Os fios das emissoras de rádio eram recolhidos e enrolados e já se precipitava o crepúsculo do fim de tarde. Da tarde do dia dos pais. Da tarde de 10 de agosto de 2008. O Ypiranga, segunda-feira, 18, estará de aniversário e fará 84 anos. Oito décadas e quatro anos de honra à sua origem, à sua tradição, à sua história. 84 anos de honra ao seu fim, maior, principal e único.

            E quando eu deixei o Colosso da Lagoa e a brisa leve ainda levantava um papelzinho de bala aqui, um ingresso amassado dali, senti que o banner com a figura de Valério Schillo, no hall do Colosso, também recebeu uma golfada e se estufou quieta e rapidamente chamando-me a atenção, como num ‘psiu, ô Ody!, psiu... eu não estava só lá em cima. Hoje, eu andei pelas cadeiras, pelos banheiros, pela copa, estive lá fora, dei a volta nas arquibancadas. Eu estava nos gritos do Amiltom, do Chico e do Juliano Panazzollo. Estava no descortino do Pito e na perna esquerda do Diego, na ôla e nas lágrimas de cada um dos 17.818. Eu estava no peito e no pulmão de cada jogador.

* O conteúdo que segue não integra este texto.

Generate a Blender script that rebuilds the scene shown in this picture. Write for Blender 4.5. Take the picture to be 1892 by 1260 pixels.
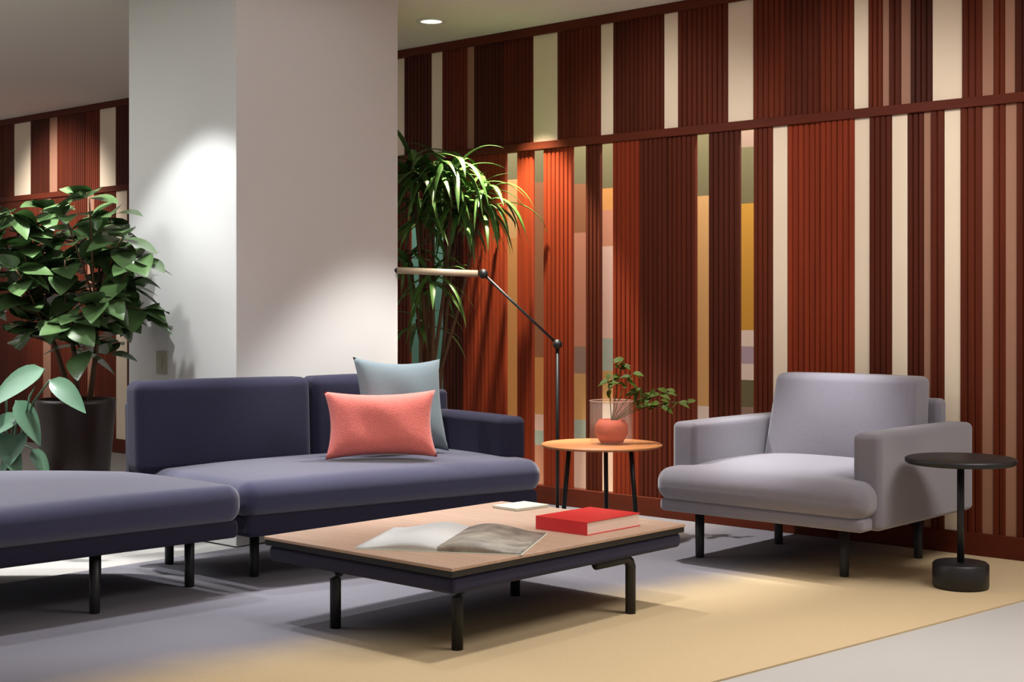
import bpy, bmesh, math, random
from mathutils import Vector, Matrix
random.seed(7)
S = bpy.context.scene
for o in list(bpy.data.objects): bpy.data.objects.remove(o)
C = S.collection

# ---------------------------------------------------------------- camera
F = 2640.0; H = 1.1; YAW = math.radians(42); CX = 946.0; HY = 570.0
cs, sn = math.cos(YAW), math.sin(YAW)
cam = bpy.data.objects.new('camera', bpy.data.cameras.new('camera')); C.objects.link(cam)
cam.data.sensor_width = 36; cam.data.lens = F / 1892 * 36; cam.data.shift_y = -60 / 1892
cam.data.clip_start = 0.05; cam.data.clip_end = 100
cam.location = (0, 0, H); cam.rotation_euler = (math.pi / 2, 0, YAW)
S.camera = cam
S.view_settings.view_transform = 'Standard'; S.view_settings.look = 'None'
S.view_settings.gamma = 1; S.view_settings.use_curve_mapping = False
S.view_settings.exposure = 0.0

# ---------------------------------------------------------------- light
w = bpy.data.worlds.new('world'); S.world = w; w.use_nodes = True
w.node_tree.nodes['Background'].inputs[0].default_value = (1.0, 0.97, 0.94, 1)
w.node_tree.nodes['Background'].inputs[1].default_value = 0.30

def P(px, d, h=0.0):
    """point at photo column px, depth d along the camera axis, height h"""
    lat = (px - CX) / F * d
    return Vector((-sn * d + cs * lat, cs * d + sn * lat, h))
def G(px, py, h=0.0):
    return P(px, (H - h) * F / (py - HY), h)
def LD(lat, d, h=0.0):
    return Vector((-sn * d + cs * lat, cs * d + sn * lat, h))

def spot(name, loc, target, power, size, blend=0.5, col=(1, .93, .84), rad=0.05):
    l = bpy.data.lights.new(name, 'SPOT'); l.energy = power; l.spot_size = math.radians(size)
    l.spot_blend = blend; l.color = col; l.shadow_soft_size = rad
    o = bpy.data.objects.new(name, l); C.objects.link(o); o.location = loc
    o.rotation_euler = (Vector(target) - Vector(loc)).to_track_quat('-Z', 'Y').to_euler()
    return o
def area(name, loc, sx, sy, power, col=(1, .95, .9), rot=(0, 0, 0)):
    l = bpy.data.lights.new(name, 'AREA'); l.shape = 'RECTANGLE'; l.size = sx; l.size_y = sy
    l.energy = power; l.color = col
    o = bpy.data.objects.new(name, l); C.objects.link(o); o.location = loc; o.rotation_euler = rot
    return o

YW = 6.12          # front plane of the slatted screen
ZC = 2.70          # ceiling
YB = 6.78          # wall beyond the screen
PX0, PY0 = -5.36, 4.05   # pillar corner nearest the camera
PX1, PY1 = -6.24, 5.075

# soft overhead fill areas added to lift the room, no fixtures there
area('overhead_fill', (-4.0, 3.6, 2.66), 2.4, 2.4, 6, (.93, .97, 1))
area('overhead_fill', (-7.2, 1.6, 2.66), 2.4, 2.0, 75, (.95, .98, 1))
area('overhead_fill', (-0.8, 1.2, 2.66), 2.0, 2.0, 6, (.95, .98, 1))
# downlights and added fill spots
spot('downlight_pillar_left', (-5.55, PY0 - 0.62, 2.66), (-5.55, PY0 - 0.54, 0), 104, 80, .3, (.93, .98, 1), .03)
spot('pillar_low_fill', (-5.2, PY0 - 1.1, 2.66), (-5.85, PY0, .55), 75, 44, .8, (.95, .98, 1), .10)  # added fill spot to brighten the lower left pillar face
spot('downlight_pillar_right', (PX0 + 0.93, 4.92, 2.66), (PX0 + 0.87, 4.90, 0), 290, 70, .4, (1, .99, .97), .05)
pc = P(925, 7.9, 2.66); spot('downlight_screen_warm', (pc.x + .05, 5.80, 2.66), (pc.x + .05, 5.84, 0), 440, 56, .4, (1, .90, .66), .03)
sc = LD(-.75, 6.0, 2.66); spot('downlight_sofa', sc, (sc.x, sc.y, 0), 105, 56, .8, (.91, .93, 1), .08)
sc = LD(-1.55, 5.3, 2.66); spot('downlight_daybed', sc, (sc.x, sc.y, 0), 140, 56, .8, (.91, .93, 1), .08)
sc = LD(-.05, 5.0, 2.66); spot('downlight_table', sc, (sc.x, sc.y, 0), 24, 60, .8, (.97, .97, 1), .08)
spot('downlight_armchair', (-3.22, 5.52, 2.66), (-3.22, 5.50, 0), 470, 27, .8, (.93, .95, 1), .08)
spot('downlight_front', (-2.5, 3.4, 2.66), (-2.5, 3.4, 0), 128, 84, .8, (1, .98, .95), .10)
area('overhead_fill', (-1.0, 4.8, 2.66), 1.2, 1.2, 62, (1, .97, .95))  # unseen fill added to brighten the armchair side
fg_ = P(20, 6.4, 2.66); spot('downlight_fig', fg_, (fg_.x + .15, fg_.y, 0), 320, 50, .8, (1, .99, .96), .06)
for x_, p_ in ((-2.2, 40), (-3.3, 62), (-4.4, 62), (-5.5, 45)):
    spot('screen_fill', (x_, 4.55, 2.66), (x_ - .05, 6.12, 1.75), p_, 62, .9, (1, .95, .90), .08)  # added front fill to lift the pale slots
spot('screen_fill', (-10.3, 4.6, 2.66), (-10.4, 6.12, 1.75), 330, 62, .9, (1, .95, .90), .08)  # same added fill for the far left slots
area('passage_fill', ((-12.6 - 1.6) / 2, 6.46, 2.62), 10.5, .12, 190, (1, .95, .88))  # unseen fill added to light the wall beyond the screen

# ---------------------------------------------------------------- materials
def lin(c):
    r = []
    for v in c:
        v /= 255.0
        r.append(v / 12.92 if v <= .04045 else ((v + .055) / 1.055) ** 2.4)
    return (*r, 1)
def mat(name, col, rough=.7, metal=0, bump=0, bscale=300, var=0, vscale=3, sheen=0, spec=.5, stretch=None, objvar=0, trans=0, emit=None, coat=0):
    m = bpy.data.materials.new(name); m.use_nodes = True
    nt = m.node_tree; b = nt.nodes['Principled BSDF']
    b.inputs['Base Color'].default_value = lin(col); b.inputs['Roughness'].default_value = rough
    b.inputs['Metallic'].default_value = metal; b.inputs['Specular IOR Level'].default_value = spec
    if sheen: b.inputs['Sheen Weight'].default_value = sheen; b.inputs['Sheen Roughness'].default_value = .5
    if trans: b.inputs['Transmission Weight'].default_value = trans
    if coat: b.inputs['Coat Weight'].default_value = coat
    if emit: b.inputs['Emission Color'].default_value = lin(emit[0]); b.inputs['Emission Strength'].default_value = emit[1]
    tc = nt.nodes.new('ShaderNodeTexCoord'); vec = tc.outputs['Object']
    if stretch:
        mp = nt.nodes.new('ShaderNodeMapping'); mp.inputs['Scale'].default_value = stretch
        nt.links.new(vec, mp.inputs[0]); vec = mp.outputs[0]
    last = None
    if var:
        n = nt.nodes.new('ShaderNodeTexNoise'); n.inputs['Scale'].default_value = vscale; n.inputs['Detail'].default_value = 5
        nt.links.new(vec, n.inputs['Vector'])
        mr = nt.nodes.new('ShaderNodeMapRange'); mr.inputs['From Min'].default_value = .25; mr.inputs['From Max'].default_value = .75
        mr.inputs['To Min'].default_value = 1 - var; mr.inputs['To Max'].default_value = 1 + var
        nt.links.new(n.outputs['Fac'], mr.inputs['Value']); last = mr.outputs[0]
    if objvar:
        oi = nt.nodes.new('ShaderNodeObjectInfo')
        mr = nt.nodes.new('ShaderNodeMapRange'); mr.inputs['To Min'].default_value = 1 - objvar; mr.inputs['To Max'].default_value = 1 + objvar
        nt.links.new(oi.outputs['Random'], mr.inputs['Value'])
        if last:
            mu = nt.nodes.new('ShaderNodeMath'); mu.operation = 'MULTIPLY'
            nt.links.new(last, mu.inputs[0]); nt.links.new(mr.outputs[0], mu.inputs[1]); last = mu.outputs[0]
        else: last = mr.outputs[0]
    if last:
        vm = nt.nodes.new('ShaderNodeVectorMath'); vm.operation = 'SCALE'; vm.inputs[0].default_value = lin(col)[:3]
        nt.links.new(last, vm.inputs['Scale']); nt.links.new(vm.outputs[0], b.inputs['Base Color'])
    if bump:
        n = nt.nodes.new('ShaderNodeTexNoise'); n.inputs['Scale'].default_value = bscale; n.inputs['Detail'].default_value = 3
        nt.links.new(tc.outputs['Object'], n.inputs['Vector'])
        bp = nt.nodes.new('ShaderNodeBump'); bp.inputs['Strength'].default_value = bump; bp.inputs['Distance'].default_value = .004
        nt.links.new(n.outputs['Fac'], bp.inputs['Height']); nt.links.new(bp.outputs[0], b.inputs['Normal'])
    return m

M = {}
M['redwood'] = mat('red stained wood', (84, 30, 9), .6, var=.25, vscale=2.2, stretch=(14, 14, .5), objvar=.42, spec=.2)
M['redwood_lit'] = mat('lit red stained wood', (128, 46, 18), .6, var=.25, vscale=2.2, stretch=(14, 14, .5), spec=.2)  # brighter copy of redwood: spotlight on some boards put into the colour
M['redrail'] = mat('red stained rail', (88, 33, 14), .6, spec=.2, var=.15, vscale=3, stretch=(1, 8, 8))
M['cream'] = mat('cream panel', (236, 216, 190), .6, var=.04, vscale=1.5)
M['slot_shade'] = mat('shade toned slot panel', (158, 112, 88), .6, var=.05, vscale=2)  # shade in the narrow cream slots, put into the colour as rose brown
M['ceil'] = mat('ceiling paint', (240, 230, 222), .9, var=.02, vscale=1)
M['pillar'] = mat('pillar plaster', (222, 219, 216), .85, var=.015, vscale=1.5, bump=.04, bscale=60)
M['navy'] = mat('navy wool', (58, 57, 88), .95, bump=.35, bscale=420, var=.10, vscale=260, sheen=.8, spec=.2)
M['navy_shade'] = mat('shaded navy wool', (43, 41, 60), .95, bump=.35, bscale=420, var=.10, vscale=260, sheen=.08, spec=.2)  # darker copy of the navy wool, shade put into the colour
M['grey'] = mat('grey wool', (122, 116, 124), .95, bump=.35, bscale=420, var=.08, vscale=260, sheen=.6, spec=.2)
M['coral'] = mat('coral weave', (232, 124, 112), .9, bump=.6, bscale=200, var=.12, vscale=160, sheen=.2, spec=.2)
M['pblue'] = mat('pale blue weave', (112, 125, 130), .9, bump=.3, bscale=350, var=.05, vscale=200, sheen=.2, spec=.2)
M['black'] = mat('black powder coat', (22, 21, 22), .45, bump=.05, bscale=800)
M['blackedge'] = mat('black table edge', (20, 18, 18), .5)
M['oak'] = mat('oak veneer', (174, 144, 122), .5, var=.10, vscale=3, stretch=(14, 1.2, 14))
M['tanwood'] = mat('tray table wood', (196, 128, 78), .5, var=.1, vscale=3, stretch=(2, 12, 12))
M['paper'] = mat('white page', (212, 212, 209), .8)
M['photo'] = mat('printed photo page', (150, 142, 130), .5, var=.55, vscale=14)
M['redcover'] = mat('red cover', (205, 38, 42), .3)
M['pages'] = mat('page block', (224, 196, 178), .8, var=.08, vscale=60, stretch=(.2, .2, 30))
M['mag'] = mat('pale cover', (200, 198, 182), .6, var=.05)
M['leafdk'] = mat('dark glossy leaf', (78, 104, 62), .28, var=.5, vscale=7, coat=.6)
M['leafbig'] = mat('broad blue green leaf', (86, 122, 96), .35, var=.2, vscale=8, coat=.2)
M['leafpalm'] = mat('strap leaf', (72, 112, 48), .4, var=.45, vscale=5)
M['leafvase'] = mat('young leaf', (66, 78, 16), .6, spec=.2, var=.25, vscale=20)
M['bark'] = mat('bark', (92, 66, 44), .85, bump=.5, bscale=60, var=.25, vscale=20)
M['pot'] = mat('dark brown glaze', (34, 16, 10), .4, var=.15, vscale=6)
M['soil'] = mat('soil', (45, 32, 24), .95, bump=.8, bscale=80)
M['glass'] = mat('clear glass', (245, 215, 195), .08); M['glass'].node_tree.nodes['Principled BSDF'].inputs['Alpha'].default_value = .09
M['glassrim'] = mat('glass rim', (225, 190, 165), .1); M['glassrim'].node_tree.nodes['Principled BSDF'].inputs['Alpha'].default_value = .5
M['terra'] = mat('terracotta clay', (190, 78, 48), .7, var=.1, vscale=30)
M['switch'] = mat('beige plate', (168, 160, 138), .5)
M['lampshade'] = mat('frosted lamp bar', (170, 150, 124), .4)
M['white'] = mat('white enamel', (235, 232, 226), .5)
M['lampglow'] = mat('lamp lens', (255, 250, 240), .4, emit=((255, 240, 220), 2.0))
M['teal'] = mat('teal panel', (78, 132, 118), .6); M['olive'] = mat('olive panel', (108, 104, 70), .6)
M['amber'] = mat('amber panel', (206, 148, 80), .6); M['tan'] = mat('tan panel', (206, 164, 104), .6)
M['yellow'] = mat('ochre panel', (200, 152, 52), .6); M['rose'] = mat('rose panel', (196, 138, 108), .6)
M['brown'] = mat('brown panel', (150, 100, 62), .6); M['palep'] = mat('pale pink panel', (222, 190, 172), .6)
M['greyp'] = mat('grey panel', (150, 128, 112), .6); M['bwhite'] = mat('white panel', (230, 218, 206), .6)
M['pteal'] = mat('pale teal panel', (170, 186, 170), .6); M['lilac'] = mat('lilac panel', (176, 162, 178), .6)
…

Eu estava na alma e no coração do Ypiranga. Agora – posso voltar em paz. A missão está cumprida’.

           

‘Nas planuras e serras tão lindas/Ypiranga, Ypiranga em louvor!/Quer na paz, quer na luta bem-vindas/As vitórias da força e do amor!’.

            A crônica de uma tarde anunciada estava pronta.